Une majorité écrasante des électeurs juifs américains sont libéraux et démocrates, mais tandis que les organisations juives glissaient vers la droite, accompagnant Israël dans ce mouvement, durant les années 1980, ces organisations firent de plus en plus cause commune avec le Parti Républicain, lequel, depuis l’époque de Ronald Reagan, était considéré comme plus fanatiquement pro-israélien que ne l’étaient les Démocrates. Les organisations juives se sont mis aussi, à la même époque, à travailler avec les chrétiens évangéliques, qui formaient la base du parti Républicain et tendaient à être des pro-israéliens fervents. De fait, lorsque j’ai rencontré Malcolm Hoenlein, au mois de juillet, il revenait tout juste d’un énorme meeting, à Washington, sponsorisé par les Christians United for Israel, dont le fondateur, le Révérend John Hagee, a dénoncé le catholicisme, l’Islam et l’homosexualité en des termes si violents que John McCain s’était senti, en fin de compte, dans l’obligation de rejeter son soutien lors de la campagne électorale de 2008.
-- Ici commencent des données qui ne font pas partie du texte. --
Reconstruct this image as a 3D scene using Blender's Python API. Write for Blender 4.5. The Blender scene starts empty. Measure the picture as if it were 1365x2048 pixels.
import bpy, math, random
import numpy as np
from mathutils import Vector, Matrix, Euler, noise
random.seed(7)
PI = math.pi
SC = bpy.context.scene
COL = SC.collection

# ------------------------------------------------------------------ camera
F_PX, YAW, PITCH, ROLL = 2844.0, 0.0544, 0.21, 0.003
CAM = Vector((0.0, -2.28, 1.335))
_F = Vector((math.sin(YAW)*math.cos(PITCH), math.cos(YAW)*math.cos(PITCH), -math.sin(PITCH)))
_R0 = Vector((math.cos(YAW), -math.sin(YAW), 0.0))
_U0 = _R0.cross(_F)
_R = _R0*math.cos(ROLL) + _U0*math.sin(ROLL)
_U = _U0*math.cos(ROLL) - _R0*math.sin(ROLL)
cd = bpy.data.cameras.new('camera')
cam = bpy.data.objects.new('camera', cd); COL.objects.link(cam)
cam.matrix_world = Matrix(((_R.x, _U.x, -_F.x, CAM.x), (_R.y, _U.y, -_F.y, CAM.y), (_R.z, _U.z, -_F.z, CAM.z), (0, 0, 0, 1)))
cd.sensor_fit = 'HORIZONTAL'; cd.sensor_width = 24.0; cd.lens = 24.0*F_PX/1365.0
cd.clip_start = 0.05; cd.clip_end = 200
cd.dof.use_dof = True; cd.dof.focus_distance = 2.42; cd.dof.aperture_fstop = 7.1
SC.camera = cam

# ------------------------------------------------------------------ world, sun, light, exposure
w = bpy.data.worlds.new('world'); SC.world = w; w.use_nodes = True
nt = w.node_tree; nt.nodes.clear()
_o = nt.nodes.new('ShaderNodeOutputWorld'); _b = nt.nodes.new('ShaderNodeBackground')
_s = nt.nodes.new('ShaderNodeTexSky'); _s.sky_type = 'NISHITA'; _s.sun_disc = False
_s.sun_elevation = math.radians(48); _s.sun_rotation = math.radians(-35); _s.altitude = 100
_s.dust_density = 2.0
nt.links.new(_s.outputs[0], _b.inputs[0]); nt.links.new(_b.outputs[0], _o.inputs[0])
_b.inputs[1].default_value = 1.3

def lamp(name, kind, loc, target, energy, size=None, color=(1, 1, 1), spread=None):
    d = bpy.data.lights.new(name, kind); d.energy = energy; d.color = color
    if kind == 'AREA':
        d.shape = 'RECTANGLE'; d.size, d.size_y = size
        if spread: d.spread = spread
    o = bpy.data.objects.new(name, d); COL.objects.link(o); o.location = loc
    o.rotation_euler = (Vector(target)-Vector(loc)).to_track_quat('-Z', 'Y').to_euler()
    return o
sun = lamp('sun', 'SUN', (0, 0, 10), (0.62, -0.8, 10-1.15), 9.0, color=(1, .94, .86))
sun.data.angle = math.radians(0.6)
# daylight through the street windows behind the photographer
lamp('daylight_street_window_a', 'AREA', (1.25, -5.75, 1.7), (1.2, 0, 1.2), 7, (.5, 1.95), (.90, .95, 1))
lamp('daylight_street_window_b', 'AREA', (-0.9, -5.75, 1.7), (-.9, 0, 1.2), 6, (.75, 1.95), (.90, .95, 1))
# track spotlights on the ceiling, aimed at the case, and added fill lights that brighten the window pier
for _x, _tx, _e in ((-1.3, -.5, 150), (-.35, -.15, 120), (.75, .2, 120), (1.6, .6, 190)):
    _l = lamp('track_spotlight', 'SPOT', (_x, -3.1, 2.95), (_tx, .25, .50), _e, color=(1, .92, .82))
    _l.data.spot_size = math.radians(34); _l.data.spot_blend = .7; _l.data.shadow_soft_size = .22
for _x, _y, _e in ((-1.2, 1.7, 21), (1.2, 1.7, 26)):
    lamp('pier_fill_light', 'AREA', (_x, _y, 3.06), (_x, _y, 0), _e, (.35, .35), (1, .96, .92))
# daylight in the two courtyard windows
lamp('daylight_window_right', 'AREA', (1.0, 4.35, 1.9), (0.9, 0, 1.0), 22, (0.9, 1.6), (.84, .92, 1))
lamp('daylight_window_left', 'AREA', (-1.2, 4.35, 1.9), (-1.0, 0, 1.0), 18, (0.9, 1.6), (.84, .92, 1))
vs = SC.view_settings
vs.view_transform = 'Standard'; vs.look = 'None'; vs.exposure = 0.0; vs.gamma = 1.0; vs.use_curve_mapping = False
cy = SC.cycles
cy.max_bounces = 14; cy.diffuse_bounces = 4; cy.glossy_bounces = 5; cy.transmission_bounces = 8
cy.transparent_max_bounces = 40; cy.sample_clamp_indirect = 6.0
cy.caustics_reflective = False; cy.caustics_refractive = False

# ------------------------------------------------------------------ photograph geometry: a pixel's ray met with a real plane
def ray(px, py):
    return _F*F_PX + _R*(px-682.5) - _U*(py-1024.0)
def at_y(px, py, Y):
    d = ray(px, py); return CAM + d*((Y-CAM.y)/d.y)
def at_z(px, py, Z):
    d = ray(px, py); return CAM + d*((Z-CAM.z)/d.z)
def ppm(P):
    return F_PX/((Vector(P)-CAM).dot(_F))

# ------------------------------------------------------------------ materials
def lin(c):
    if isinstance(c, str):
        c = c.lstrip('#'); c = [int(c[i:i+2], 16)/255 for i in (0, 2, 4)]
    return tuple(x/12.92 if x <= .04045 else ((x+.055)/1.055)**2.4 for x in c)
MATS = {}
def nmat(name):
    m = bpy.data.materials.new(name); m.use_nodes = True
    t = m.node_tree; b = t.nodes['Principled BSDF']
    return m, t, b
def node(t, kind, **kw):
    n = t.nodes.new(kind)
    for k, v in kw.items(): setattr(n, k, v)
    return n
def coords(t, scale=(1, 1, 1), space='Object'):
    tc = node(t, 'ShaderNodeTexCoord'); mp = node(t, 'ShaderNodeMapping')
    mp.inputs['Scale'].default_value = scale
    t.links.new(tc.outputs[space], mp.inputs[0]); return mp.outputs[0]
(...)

George Deubeuliou Bush partageait les vues des groupes (juifs) consensuels sur Israël et la Palestine, sur l’Iran et sur la menace de l’extrémisme musulman. Doug Bloomfield, qui fut président de l’Aipac durant les années 1980 – et qui en a été viré, dit-il, parce qu’il était trop « pro-paix » - décrit l’Aipac et les autres organisations juives de « très complaisantes vis-à-vis de l’administration Bush ». L’Aipac et bien d’autres organisations juives trouvaient bien peu de choses à redire chez un président qui, contrairement à Bill Clinton, ne croyait pas à l’utilité de pousser Jérusalem à faire des concessions sérieuses afin de parvenir à la paix. Le Président Bush, de ce point de vue, fut le meilleur président américain dont tant le parti Likoud au pouvoir en Israël que les associations juives américaines consensuelles pouvaient rêver.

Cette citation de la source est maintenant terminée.